Reasons to be optimistic about India’s economy

After its worst single-day rout (in absolute terms) of 1625 sensex points and a sharp rupee depreciation of 82 paise against the dollar, both stocks and currency bounced back on Tuesday, gaining 291 points and 55 paise, respectively.

But even amid the mayhem of Monday, triggered by a slowing Chinese economy and devaluation of the yuan, most economists maintained that India’s growth prospects were brighter than those of other emerging markets.
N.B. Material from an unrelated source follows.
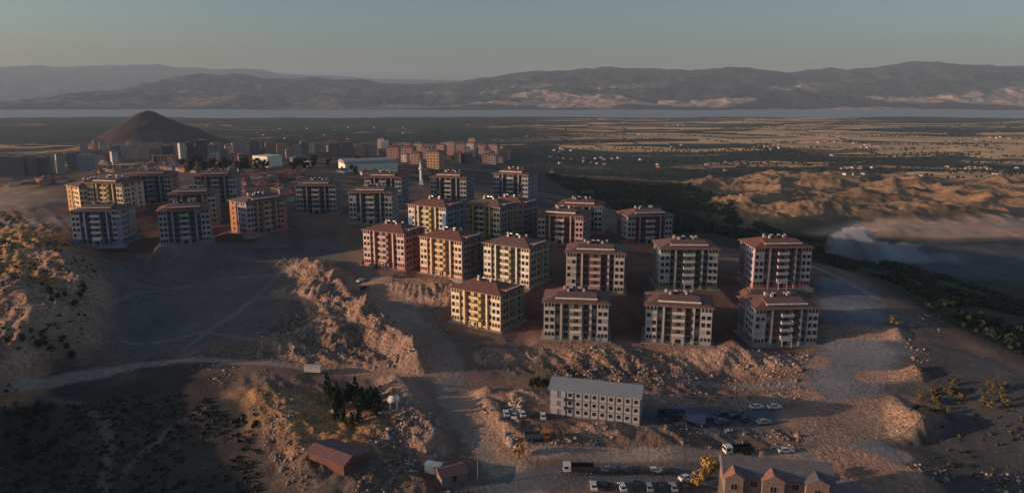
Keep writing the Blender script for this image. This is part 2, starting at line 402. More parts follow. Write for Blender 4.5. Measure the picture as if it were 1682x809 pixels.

The optimism is supported by the IMF’s projections for 2015.

Here are 10 reasons to be optimistic about the economy:

1. GDP growth estimated to be 8% in 2015-16: India is considered to be a bright spot in global economy.

2. Improving industrial output: Up 3.8% in June compared to 2.5% in May.

3. Healthier government finances: Improved tax collections, led by indirect tax growth of 37.6% during April-July; lower subsidy bill due to falling oil prices; expected savings may be around Rs 1 lakh crore.

4. Inflation – both retail and wholesale – under control: Retail inflation estimated at 3.8% in July; wholesale inflation at -4.1%, the ninth straight month of contraction.

5. Better than expected monsoon rains: Deficit of around 11%, but distribution has been encouraging.

6. Lower trade deficit: Due to a fall in import bill for crude petroleum, gold.

7. Current account deficit: Appears more manageable at 1.3% GDP in 2014-15 compared to 1.7% in 2013-14.

8. Forex reserves: At a record $355 billion.

9. Early signs of increase in investment.

10. Healthy demand: In consumer sectors, uptick in consumption.

But there are pressure points:

1. Sluggish credit growth. Growth in non-food bank credit off-take slowed to 8.4% in June 2015, compared with 13% in June 2014.

2. High bank NPAs estimated at around 5.75% of gross assets.

3. Falling exports. Declined 10.3% in July, eighth straight month of decline.

4. Several companies have stressed balance sheets, particularly infrastructure firms.

5. Low demand in construction sector.

6. Falling rupee may impact FII inflows; slowing Chinese economy and possible rate hike by US Fed add to market fears.